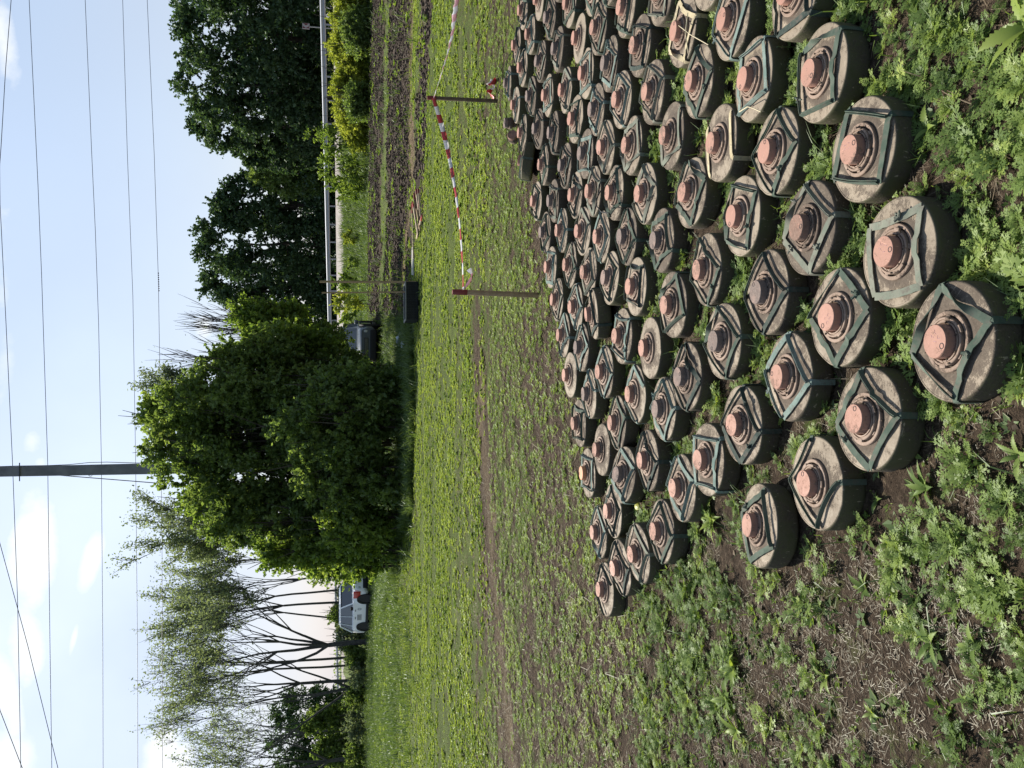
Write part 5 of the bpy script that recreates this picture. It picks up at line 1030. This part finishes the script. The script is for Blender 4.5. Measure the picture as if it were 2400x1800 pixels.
    for s_ in (-1, 1): MB().box((hl - .09, s_ * W_ * .34, .70 * kz), (.16, W_ * .17, .14), Matrix.Rotation(R(-14 * s_), 3, 'Z'), .02).done('headlight', lamp, root)
    for s_ in (-1, 1): MB().box((hl * .30, s_ * (W_ / 2 + .07), 1.04 * kz), (.12, .18, .14), None, .04).done('mirror', blk if not old else paint, root)
    m = MB()
    for s_ in (-1, 1):
        for x in (-.30, hl * .20): m.box((x - .12, s_ * (W_ / 2 - .0), .86 * kz), (.14, .03, .03))
        if not old: m.tube([(d + .1, s_ * (wt - .08), zt + .03), (e - .2, s_ * (wt - .08), zt + .03)], .018, 6)
    m.done('handles_and_rails', blk, root)
    if patch is not None: # red panel between bonnet and wheel and small door lettering
        redp = mat('red_panel', (.62, .05, .04), .35); s_ = patch
        m = MB(); m.box((hl - .42, s_ * (W_ / 2 - .035), .80 * kz), (.66, .07, .34), Matrix.Rotation(R(6 * s_), 3, 'Z'), .02).done('red_fender', redp, root)
        gy = mat('door_lettering', (.16, .17, .19), .6); m = MB(); rg = random.Random(2)
        for ln in range(4):
            xx = -.62
            while xx < -.10: ww = rg.uniform(.03, .07); m.box((xx + ww / 2, s_ * (W_ / 2 - .0), (.74 - ln * .055) * kz), (ww, .018, .03)); xx += ww + .015
        m.done('door_lettering', gy, root); MB().lathe([(.07, 0), (.07, .01), (.10, .01), (.10, 0)], 20, Matrix.Translation((.45, s_ * (W_ / 2 - .002), .66 * kz)) @ Matrix.Rotation(R(-90 * s_), 4, 'X')).done('door_emblem', mat('emblem_grey', (.5, .52, .55), .5), root, 0)
    tag(root, lab, cat); return root
p = gp(872, 1443, 0)
th = math.atan2(-.70, .71)
car('white_suv', (p[0] + 1.0, p[1] - .2, .0), th, (.95, .95, .95), 4.3, 1.82, 1.68, 'white off-road car with red front fender parked past the thicket', .36, patch=-1)
p = gp(899, 806, 0)
car('grey_suv', (p[0] + .1, p[1] + 2.1, .0), R(-97), (.09, .105, .12), 4.2, 1.66, 1.60, 'silver-grey off-road car facing the camera, half hidden by thicket', .40, clad=True, old=True)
++++++++++++++++++++
Output the data above without changes, apart from leaving out the pictures.

Write part 5 of the bpy script that recreates this picture. It picks up at line 1030. This part finishes the script. The script is for Blender 4.5. Measure the picture as if it were 2400x1800 pixels.
    for s_ in (-1, 1): MB().box((hl - .09, s_ * W_ * .34, .70 * kz), (.16, W_ * .17, .14), Matrix.Rotation(R(-14 * s_), 3, 'Z'), .02).done('headlight', lamp, root)
    for s_ in (-1, 1): MB().box((hl * .30, s_ * (W_ / 2 + .07), 1.04 * kz), (.12, .18, .14), None, .04).done('mirror', blk if not old else paint, root)
    m = MB()
    for s_ in (-1, 1):
        for x in (-.30, hl * .20): m.box((x - .12, s_ * (W_ / 2 - .0), .86 * kz), (.14, .03, .03))
        if not old: m.tube([(d + .1, s_ * (wt - .08), zt + .03), (e - .2, s_ * (wt - .08), zt + .03)], .018, 6)
    m.done('handles_and_rails', blk, root)
    if patch is not None: # red panel between bonnet and wheel and small door lettering
        redp = mat('red_panel', (.62, .05, .04), .35); s_ = patch
        m = MB(); m.box((hl - .42, s_ * (W_ / 2 - .035), .80 * kz), (.66, .07, .34), Matrix.Rotation(R(6 * s_), 3, 'Z'), .02).done('red_fender', redp, root)
        gy = mat('door_lettering', (.16, .17, .19), .6); m = MB(); rg = random.Random(2)
        for ln in range(4):
            xx = -.62
            while xx < -.10: ww = rg.uniform(.03, .07); m.box((xx + ww / 2, s_ * (W_ / 2 - .0), (.74 - ln * .055) * kz), (ww, .018, .03)); xx += ww + .015
        m.done('door_lettering', gy, root); MB().lathe([(.07, 0), (.07, .01), (.10, .01), (.10, 0)], 20, Matrix.Translation((.45, s_ * (W_ / 2 - .002), .66 * kz)) @ Matrix.Rotation(R(-90 * s_), 4, 'X')).done('door_emblem', mat('emblem_grey', (.5, .52, .55), .5), root, 0)
    tag(root, lab, cat); return root
p = gp(872, 1443, 0)
th = math.atan2(-.70, .71)
car('white_suv', (p[0] + 1.0, p[1] - .2, .0), th, (.95, .95, .95), 4.3, 1.82, 1.68, 'white off-road car with red front fender parked past the thicket', .36, patch=-1)
p = gp(899, 806, 0)
car('grey_suv', (p[0] + .1, p[1] + 2.1, .0), R(-97), (.09, .105, .12), 4.2, 1.66, 1.60, 'silver-grey off-road car facing the camera, half hidden by thicket', .40, clad=True, old=True)